The influence of structural factors on the composition, spectral-luminescent properties and thermal stability of zinc(II) bis(dipyrromethenate)s crystal solvates with aromatic hydrocarbons

Abstract

It was found that methylsubstituted zinc(II) bis(dipyrromethenate)s ([Zn2L2]) form stable supramolecular π-π-complexes [Zn2L2Xn] (n=1, or 2) with aromatic hydrocarbons (Х) (X - benzene (B), toluene (T), m-xylene (mX), p-xylene (pX), and o-xylene (oX)).
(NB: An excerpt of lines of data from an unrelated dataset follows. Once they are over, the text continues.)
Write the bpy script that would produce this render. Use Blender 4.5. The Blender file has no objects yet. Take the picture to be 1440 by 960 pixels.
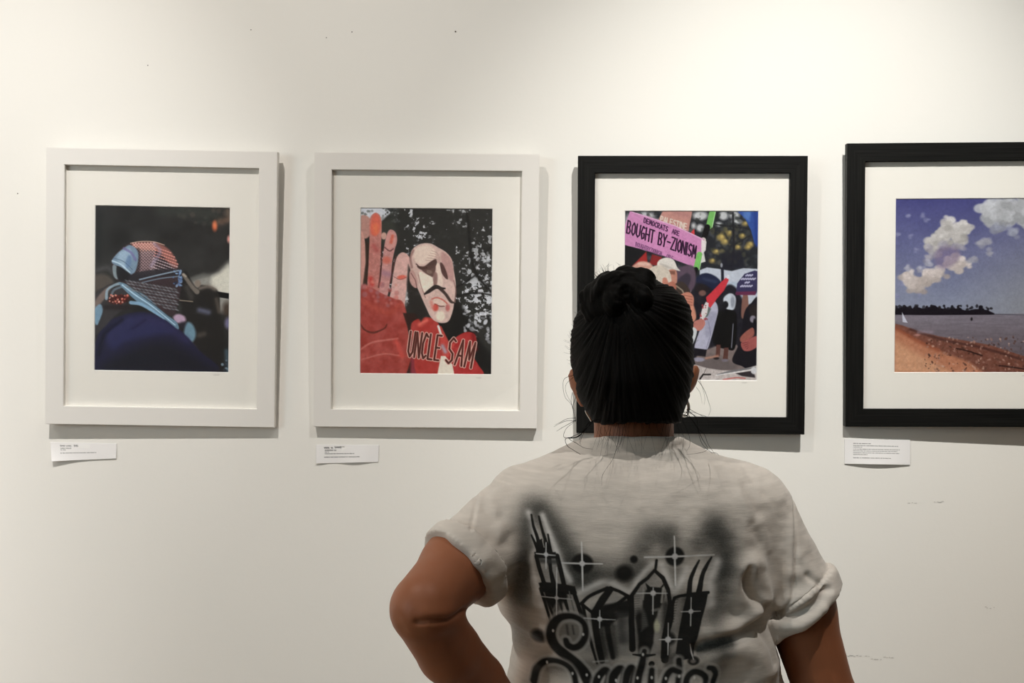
import bpy, bmesh, math, random
import numpy as np
from mathutils import Vector, Matrix, Euler
random.seed(7)
SC = bpy.context.scene
COL = SC.collection
F, D, EYE = 1400.0, 2.09, 1.50          # focal length in px of a 1440 px wide frame, camera to wall, eye height

# ------------------------------------------------------------------ helpers
def lin(c):
    c = np.asarray(c, float) / 255.0
    return np.where(c <= 0.04045, c / 12.92, ((c + 0.055) / 1.055) ** 2.4)

def link(o, parent=None):
    COL.objects.link(o)
    if parent is not None:
        o.parent = parent
    return o

def tag(o, label=None, category=None, group=None, kind=None):
    for k, v in (('label', label), ('category', category), ('group', group), ('kind', kind)):
        if v is not None:
            o[k] = v
    return o

def empty(name, loc=(0, 0, 0), rot=(0, 0, 0)):
    o = bpy.data.objects.new(name, None)
    o.location = loc
    o.rotation_euler = rot
    o.empty_display_size = 0.05
    return link(o)

def mesh_np(name, V, Q, mat, parent=None, smooth=True, colors=None):
    """V (n,3), Q (m,4) or (m,3) arrays"""
    me = bpy.data.meshes.new(name)
    V = np.ascontiguousarray(V, np.float32)
    Q = np.ascontiguousarray(Q, np.int32)
    k = Q.shape[1]
    me.vertices.add(len(V))
    me.vertices.foreach_set('co', V.ravel())
    me.loops.add(Q.size)
    me.loops.foreach_set('vertex_index', Q.ravel())
    me.polygons.add(len(Q))
    me.polygons.foreach_set('loop_start', np.arange(0, Q.size, k, dtype=np.int32))
    me.polygons.foreach_set('loop_total', np.full(len(Q), k, np.int32))
    me.update(calc_edges=True)
    me.polygons.foreach_set('use_smooth', np.full(len(Q), smooth, bool))
    if colors is not None:
        at = me.color_attributes.new('paint', 'FLOAT_COLOR', 'POINT')
        c4 = np.ones((len(V), 4), np.float32)
        c4[:, :3] = colors
        at.data.foreach_set('color', c4.ravel())
    me.materials.append(mat)
    me.validate()
    return link(bpy.data.objects.new(name, me), parent)

def mesh_bm(name, bm, mat, parent=None, smooth=False):
    me = bpy.data.meshes.new(name)
    bmesh.ops.recalc_face_normals(bm, faces=bm.faces)
    bm.to_mesh(me)
    bm.free()
    if smooth:
        me.polygons.foreach_set('use_smooth', np.full(len(me.polygons), True, bool))
    me.materials.append(mat)
    return link(bpy.data.objects.new(name, me), parent)

def bm_box(bm, x0, x1, y0, y1, z0, z1, bevel=0.0):
    r = bmesh.ops.create_cube(bm, size=1.0)
    vs = r['verts']
    for v in vs:
        v.co = Vector(((x0 + x1) / 2 + v.co.x * (x1 - x0), (y0 + y1) / 2 + v.co.y * (y1 - y0), (z0 + z1) / 2 + v.co.z * (z1 - z0)))
    if bevel > 0:
        es = list({e for v in vs for e in v.link_edges})
        bmesh.ops.bevel(bm, geom=es, offset=bevel, segments=2, affect='EDGES')

def tube_np(paths, radii, sides=5):
    """many polylines -> one (V, Q); radii per path (scalar or list)"""
    Vs, Qs, off = [], [], 0
    for P, r in zip(paths, radii):
        P = np.asarray(P, float)
        n = len(P)
        r = np.broadcast_to(np.asarray(r, float), (n,))
        T = np.gradient(P, axis=0)
        T /= np.linalg.norm(T, axis=1, keepdims=True) + 1e-9
        up = np.array([0.31, 0.17, 0.93])
        A = np.cross(T, up)
        A /= np.linalg.norm(A, axis=1, keepdims=True) + 1e-9
        B = np.cross(T, A)
        th = np.linspace(0, 2 * np.pi, sides, endpoint=False)
        ring = P[:, None, :] + r[:, None, None] * (np.cos(th)[None, :, None] * A[:, None, :] + np.sin(th)[None, :, None] * B[:, None, :])
        Vs.append(ring.reshape(-1, 3))
        i = np.arange(n - 1)[:, None] * sides
        j = np.arange(sides)[None, :]
        jn = (j + 1) % sides
        q = np.stack([i + j, i + jn, i + sides + jn, i + sides + j], -1).reshape(-1, 4)
        Qs.append(q + off)
        off += n * sides
    return np.concatenate(Vs), np.concatenate(Qs)

# ------------------------------------------------------------------ materials
def new_mat(name, col=(0.8, 0.8, 0.8), rough=0.5, spec=0.5, metal=0.0):
    m = bpy.data.materials.new(name)
    m.use_nodes = True
    b = m.node_tree.nodes['Principled BSDF']
    b.inputs['Base Color'].default_value = (*col, 1)
    b.inputs['Roughness'].default_value = rough
    b.inputs['Specular IOR Level'].default_value = spec
    b.inputs['Metallic'].default_value = metal
    return m

def N(m, kind, **kw):
    n = m.node_tree.nodes.new(kind)
    for k, v in kw.items():
        setattr(n, k, v)
    return n

def L(m, a, b):
    m.node_tree.links.new(a, b)

def noise_bump(m, scale=(60, 60, 60), strength=0.2, dist=0.002, detail=4, noise_scale=1.0, color_mix=None):
    b = m.node_tree.nodes['Principled BSDF']
    tc = N(m, 'ShaderNodeTexCoord')
    mp = N(m, 'ShaderNodeMapping')
    mp.inputs['Scale'].default_value = scale
    nz = N(m, 'ShaderNodeTexNoise')
    nz.inputs['Scale'].default_value = noise_scale
    nz.inputs['Detail'].default_value = detail
    bp = N(m, 'ShaderNodeBump')
    bp.inputs['Strength'].default_value = strength
    bp.inputs['Distance'].default_value = dist
    L(m, tc.outputs['Object'], mp.inputs['Vector'])
    L(m, mp.outputs['Vector'], nz.inputs['Vector'])
    L(m, nz.outputs['Fac'], bp.inputs['Height'])
    L(m, bp.outputs['Normal'], b.inputs['Normal'])
    if color_mix:
        cr = N(m, 'ShaderNodeValToRGB')
        cr.color_ramp.elements[0].position = 0.3
        cr.color_ramp.elements[1].position = 0.7
        cr.color_ramp.elements[0].color = (*color_mix[0], 1)
        cr.color_ramp.elements[1].color = (*color_mix[1], 1)
        L(m, nz.outputs['Fac'], cr.inputs['Fac'])
        L(m, cr.outputs['Color'], b.inputs['Base Color'])
    return nz

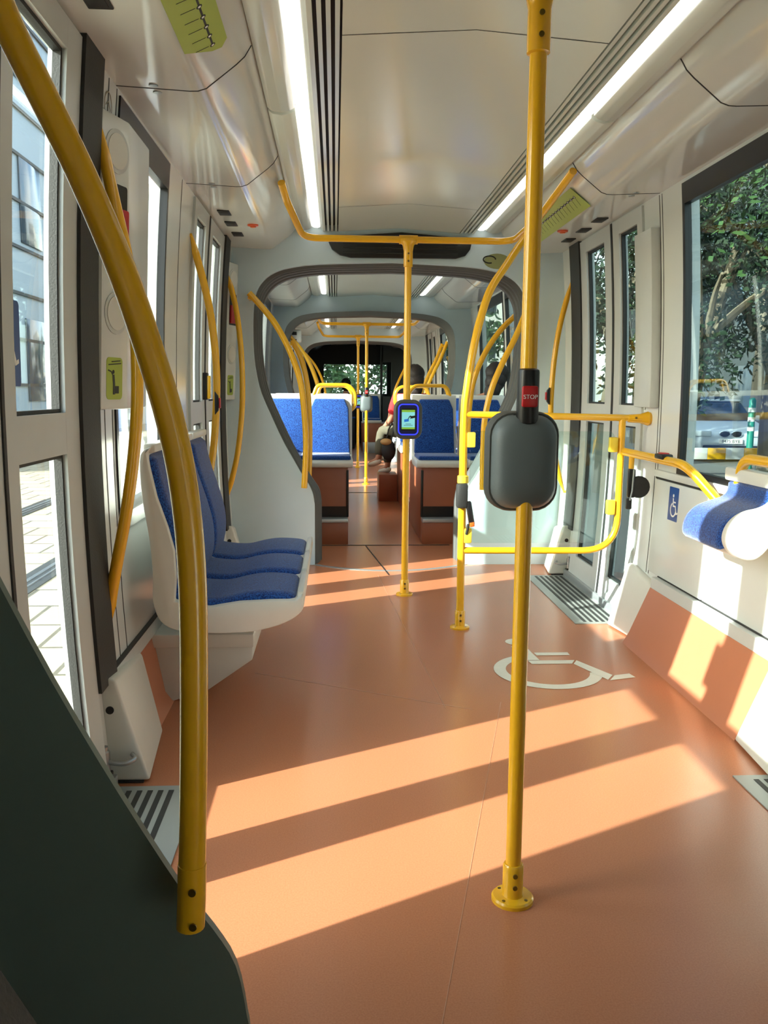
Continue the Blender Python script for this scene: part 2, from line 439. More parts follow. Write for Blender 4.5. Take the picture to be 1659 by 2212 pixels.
def lamp_strip(y0, y1, s, label):
    t = thing('ceiling_light', label, 'ceiling light', (XC+s*.54, (y0+y1)/2, 2.18), 'ceiling light strips')
    mb = MB(); A = [(XC+s*x, z) for x, z in ((.500, 2.172), (.514, 2.167), (.536, 2.168), (.548, 2.174), (.550, 2.188), (.50, 2.188))]
    mb.extrude_y(A, y0, y1); mb.build('diffuser', M['lamp'], t)
    mb = MB(); A = [(XC+s*x, z) for x, z in ((.551, 2.168), (.57, 2.156), (.60, 2.149), (.635, 2.155), (.652, 2.168), (.640, 2.198), (.60, 2.204), (.551, 2.200))]
    mb.extrude_y(A, y0, y1, .004); mb.build('lamp_housing', M['ceil'], t)

def window_unit(n, s, y0, y1, z0, z1, header=.07, glass='glass', bars=()):
    mb = MB(); b = .035
    side_slab(mb, s, y0, y1, z1-header, z1, .006, .03); side_slab(mb, s, y0, y1, z0, z0+b, .006, .03)
    side_slab(mb, s, y0, y0+b*.7, z0+b, z1-header, .006, .03); side_slab(mb, s, y1-b*.7, y1, z0+b, z1-header, .006, .03)
    for y in bars: side_slab(mb, s, y-.012, y+.012, z0+b, z1-header, .006, .03)
    o = struct(mb.build('window_%d' % n, M['black']), 'tram side window in black rubber frame')
    mb = MB(); side_slab(mb, s, y0+.01, y1-.01, z0+.01, z1-.01, -.008, .006)
    mb.build('glass_pane', M[glass], o)
    return o
def door_leaf(n, s, y0, y1, p0, p1, glass='glass'):
    mb = MB(); Z = [(.028, .16), (.985, 1.09), (1.965, 2.035)]
    for z0, z1 in Z: side_slab(mb, s, p0, p1, z0, z1, .012, .045)
    side_slab(mb, s, y0, p0, .028, 2.035, .012, .045); side_slab(mb, s, p1, y1, .028, 2.035, .012, .045)
    o = struct(mb.build('door_%d' % n, M['door']), 'white framed sliding door leaf with two panes')
    for z0, z1 in ((.16, .985), (1.09, 1.965)):
        mb = MB(); side_slab(mb, s, p0, p1, z0, z1, -.012, .006); mb.build('glass_pane', M[glass], o)
        mb = MB(); g = .010
        for a in ((p0, p0+g, z0, z1), (p1-g, p1, z0, z1), (p0, p1, z0, z0+g), (p0, p1, z1-g, z1)):
            side_slab(mb, s, a[0], a[1], a[2], a[3], .0, .02)
        mb.build('pane_gasket', M['rubber'], o)
    return o
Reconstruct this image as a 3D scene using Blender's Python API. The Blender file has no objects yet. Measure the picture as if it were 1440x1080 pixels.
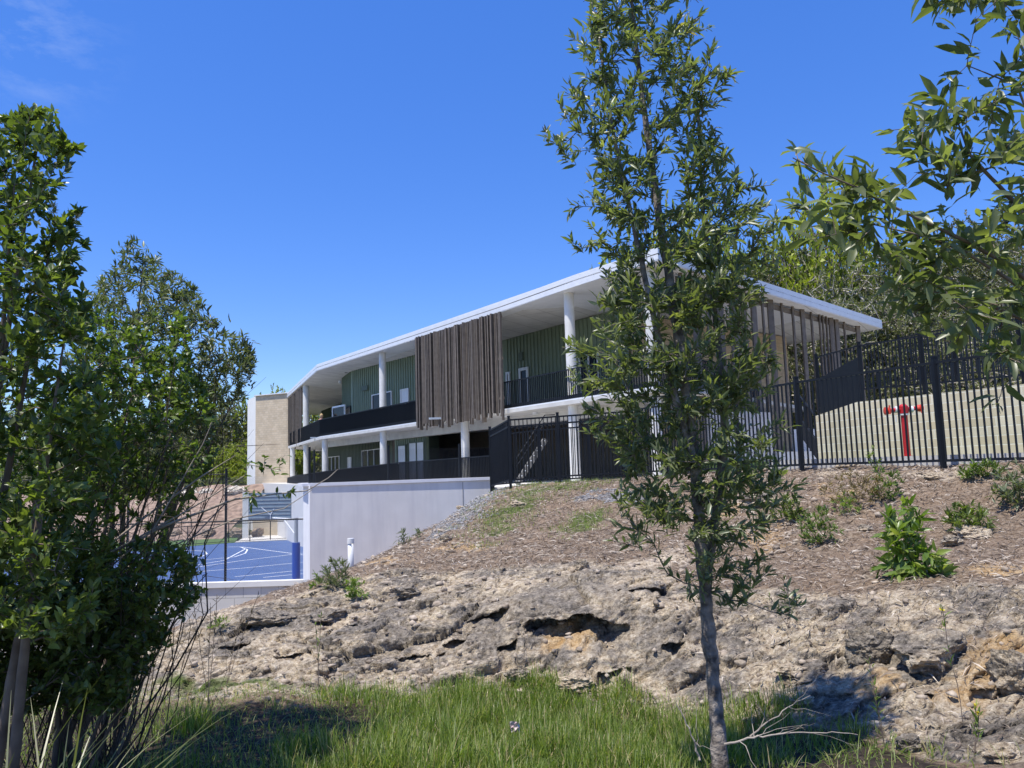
import bpy, math, random
import numpy as np
from mathutils import Vector, Matrix
random.seed(7); rng = np.random.default_rng(7)
scene = bpy.context.scene
COL = scene.collection
R = math.radians
# ------------------------------------------------------------------ camera (eye at the origin, looking along +Y)
F = 1082.0; PITCH = R(6.28); ROLL = R(1.75)
fw = Vector((0, math.cos(PITCH), math.sin(PITCH)))
rt0 = Vector((1, 0, 0)); up0 = rt0.cross(fw)
rt = (rt0*math.cos(ROLL) - up0*math.sin(ROLL)); up = (rt0*math.sin(ROLL) + up0*math.cos(ROLL))
cam = bpy.data.cameras.new('camera'); cam_o = bpy.data.objects.new('camera', cam); COL.objects.link(cam_o)
cam_o.matrix_world = Matrix(((rt.x, up.x, -fw.x, 0), (rt.y, up.y, -fw.y, 0), (rt.z, up.z, -fw.z, 0), (0, 0, 0, 1)))
cam.sensor_fit = 'HORIZONTAL'; cam.sensor_width = 36; cam.lens = 36*F/1440; cam.clip_start = .05; cam.clip_end = 3000
scene.camera = cam_o
def ray(px, py): return fw*F + rt*(px-720) - up*(py-540)
def P(px, py, d):
    r = ray(px, py); return r*(d/r.y)
def PZ(px, py, z):
    r = ray(px, py); return r*(z/r.z)
def XD(px, d):            # x at distance d for a picture column near the horizon
    return P(px, 650, d).x
def project(A):
    A = np.asarray(A); f = A@np.array(fw); x = A@np.array(rt); y = A@np.array(up)
    f = np.where(f < .05, .05, f)
    return 720+F*x/f, 540-F*y/f
# ------------------------------------------------------------------ world and sun
w = bpy.data.worlds.new('World'); scene.world = w; w.use_nodes = True
nt = w.node_tree; nt.nodes.clear()
SUN_EL = R(70); SX, SY = -0.74, -0.67
sky = nt.nodes.new('ShaderNodeTexSky'); sky.sky_type = 'NISHITA'; sky.sun_disc = False
sky.sun_elevation = SUN_EL; sky.sun_rotation = math.atan2(SX, SY); sky.air_density = 1.0; sky.dust_density = .1; sky.ozone_density = 3.0
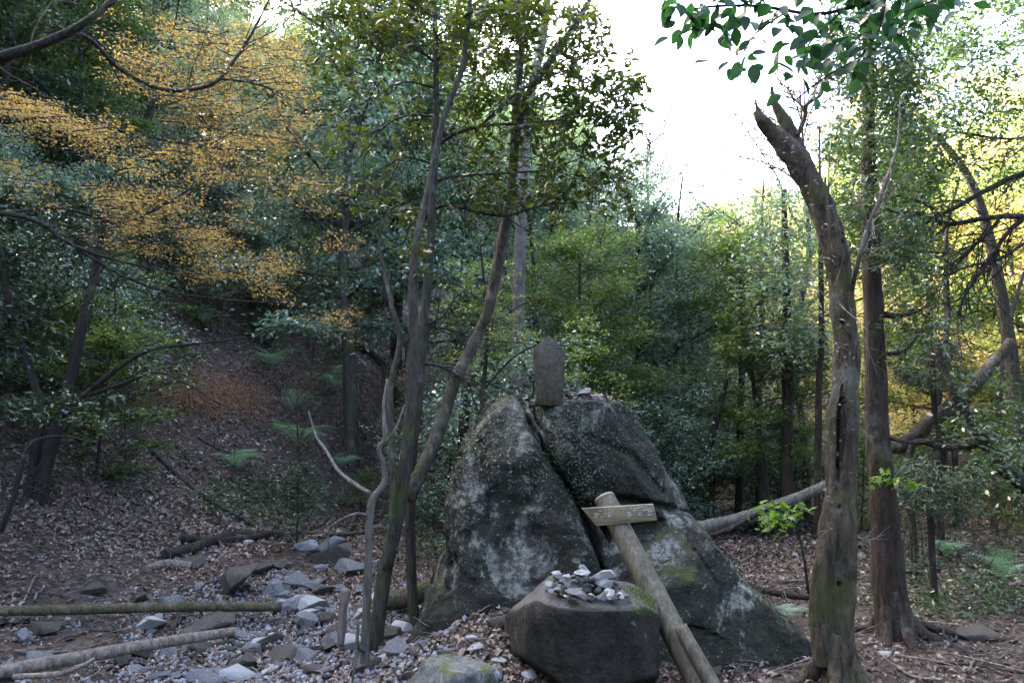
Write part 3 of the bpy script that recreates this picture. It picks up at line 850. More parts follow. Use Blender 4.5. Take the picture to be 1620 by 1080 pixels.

The [Zn2L2Xn] solid samples were obtained by the slow crystallization from the [Zn2L2] saturated solutions in X at the temperature about 300K. Composition, stability, and spectral-luminescent properties of the [Zn2L2Xn] crystal solvates were studied by means of FT-IR, PXRD, thermal, mass spectral, quantum chemical, absorption, and fluorescence analyses. Spectroscopic studies showed that the quantum yields (φ) of [Zn2L2Хn] are lower (to ~1.2–3.9 times) than quantum yields (φо) of [Zn2L2] in cyclohexane. It was shown that fluorescence quenching efficiencies of helicates increase with decreasing the molecular ligands aromaticity. The thermal dissociation processes of [Zn2L2Xn] have been investigated in argon atmosphere. Crystal solvates are stable up to the temperature ~369–477K. The [Zn2L2Xn] solvates stabilities increase with decreasing the number of alkyl substituents in pyrrole rings of complex domains. It was demonstrated that high values of energy of π-π-intermolecular interactions in [Zn2L2Xn] are the main cause of the fluorescence quenching of [Zn2L2] in the aromatic hydrocarbons presence.